§ **WHAT THE TASK ASKS**: Don't include pictures. Quote the lines below from the first through the line that contains "sc = bpy.context.scene".
===== DATA SEGMENT =====
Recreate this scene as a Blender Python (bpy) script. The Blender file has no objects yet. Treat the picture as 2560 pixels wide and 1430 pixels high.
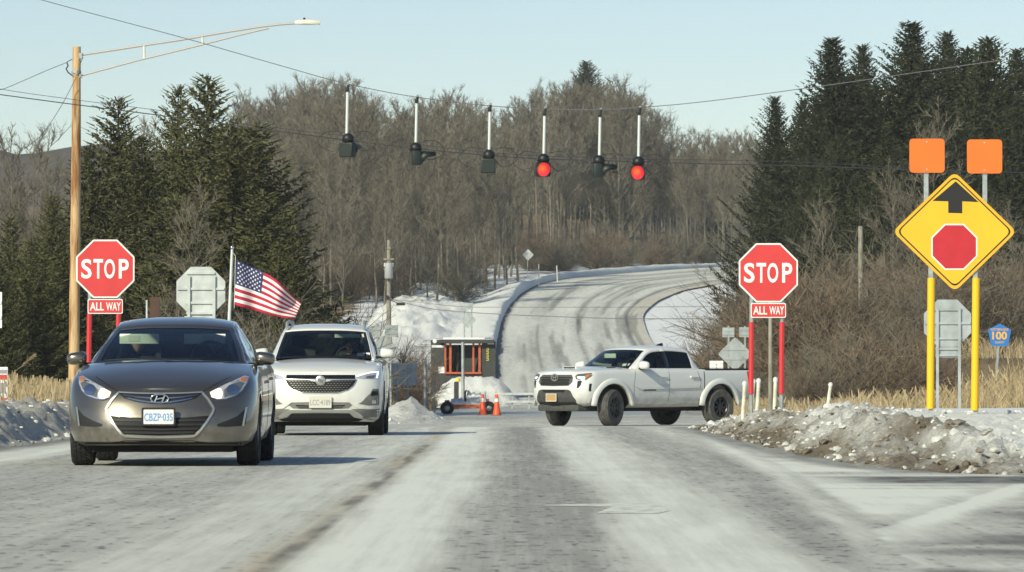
import bpy, bmesh, math, random
from mathutils import Vector, Matrix, noise
from mathutils.bvhtree import BVHTree
from mathutils.geometry import tessellate_polygon
R = math.radians
C = bpy.context.scene.collection
sc = bpy.context.scene

# ------------------------------------------------------------------ camera, world, sun, exposure
CAMH = 0.8
FPX = 12500.0
cam = bpy.data.objects.new('camera', bpy.data.cameras.new('camera'))
C.objects.link(cam)
cam.location = (0, 0, CAMH)
cam.rotation_euler = (R(90) + math.atan(235 / FPX), 0, -math.atan(6 / FPX))
cam.data.sensor_width = 36
cam.data.lens = 36 * FPX / 2560
cam.data.clip_start = 0.5
cam.data.clip_end = 30000
cam.data.dof.use_dof = True
cam.data.dof.focus_distance = 72
cam.data.dof.aperture_fstop = 16
sc.camera = cam

SUN_TO = Vector((-1.0, -1.5, 1.03)).normalized()      # direction towards the sun
SUN_EL = math.asin(SUN_TO.z)
SUN_AZ = math.atan2(SUN_TO.x, SUN_TO.y)                 # clockwise from +Y
w = bpy.data.worlds.new('World'); sc.world = w; w.use_nodes = True
nt = w.node_tree; nt.nodes.clear()
wo = nt.nodes.new('ShaderNodeOutputWorld'); bg = nt.nodes.new('ShaderNodeBackground')
sky = nt.nodes.new('ShaderNodeTexSky'); sky.sky_type = 'NISHITA'; sky.sun_disc = False
sky.sun_elevation = SUN_EL; sky.sun_rotation = SUN_AZ
sky.altitude = 600; sky.air_density = 1.0; sky.dust_density = 0.35; sky.ozone_density = 2.5
tint = nt.nodes.new('ShaderNodeMix'); tint.data_type = 'RGBA'; tint.blend_type = 'MULTIPLY'; tint.inputs[0].default_value = 1.0
tint.inputs[7].default_value = (1.0, 0.965, 0.95, 1)
nt.links.new(sky.outputs[0], tint.inputs[6]); nt.links.new(tint.outputs[2], bg.inputs[0]); nt.links.new(bg.outputs[0], wo.inputs[0])
bg.inputs[1].default_value = 0.110
sun = bpy.data.objects.new('sun', bpy.data.lights.new('sun', 'SUN')); C.objects.link(sun)
sun.data.energy = 4.7; sun.data.angle = R(0.5); sun.data.color = (1.0, 0.955, 0.72)
sun.rotation_euler = (-SUN_TO).to_track_quat('-Z', 'Y').to_euler()
sc.view_settings.view_transform = 'Standard'; sc.view_settings.look = 'None'
sc.view_settings.exposure = 0.0; sc.view_settings.gamma = 1.0
sc.render.engine = 'CYCLES'
sc.cycles.use_denoising = True
sc.cycles.max_bounces = 8; sc.cycles.transparent_max_bounces = 24
sc.cycles.volume_bounces = 0

# ------------------------------------------------------------------ small helpers
def W(px, py, d):
    return Vector(((px - 1274) / FPX * d, d, CAMH - (py - 950) / FPX * d))
def S(d): return FPX / d
def lerp(a, b, t): return a + (b - a) * t
def clamp(x, a=0.0, b=1.0): return max(a, min(b, x))
def sstep(a, b, x):
    t = clamp((x - a) / (b - a)); return t * t * (3 - 2 * t)
def interp(tab, x):
    if x <= tab[0][0]: return tab[0][1]
    for (a, va), (b, vb) in zip(tab, tab[1:]):
        if x <= b: return va + (vb - va) * (x - a) / (b - a)
    return tab[-1][1]
def sinterp(tab, x):
    """smooth (Catmull-Rom) interpolation of a table"""
    n = len(tab)
    if x <= tab[0][0]: return tab[0][1]
    if x >= tab[-1][0]: return tab[-1][1]
    for i in range(n - 1):
        if x <= tab[i + 1][0]: break
    x0, y0 = tab[i]; x1, y1 = tab[i + 1]; h = x1 - x0
    def slope(k):
        if k == 0: return (tab[1][1] - tab[0][1]) / (tab[1][0] - tab[0][0])
        if k == n - 1: return (tab[-1][1] - tab[-2][1]) / (tab[-1][0] - tab[-2][0])
        a = (tab[k][1] - tab[k - 1][1]) / (tab[k][0] - tab[k - 1][0]); b = (tab[k + 1][1] - tab[k][1]) / (tab[k + 1][0] - tab[k][0])
        if a * b <= 0: return 0
        return 2 * a * b / (a + b)
    m0, m1 = slope(i) * h, slope(i + 1) * h; t = (x - x0) / h
    return (2*t**3-3*t*t+1)*y0 + (t**3-2*t*t+t)*m0 + (-2*t**3+3*t*t)*y1 + (t**3-t*t)*m1
def fbm(x, y, z=0.0, o=4): return noise.fractal(Vector((x, y, z)), 1.0, 2.0, o)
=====
§ **TASK OUTPUT**:
Recreate this scene as a Blender Python (bpy) script. The Blender file has no objects yet. Treat the picture as 2560 pixels wide and 1430 pixels high.
import bpy, bmesh, math, random
from mathutils import Vector, Matrix, noise
from mathutils.bvhtree import BVHTree
from mathutils.geometry import tessellate_polygon
R = math.radians
C = bpy.context.scene.collection
sc = bpy.context.scene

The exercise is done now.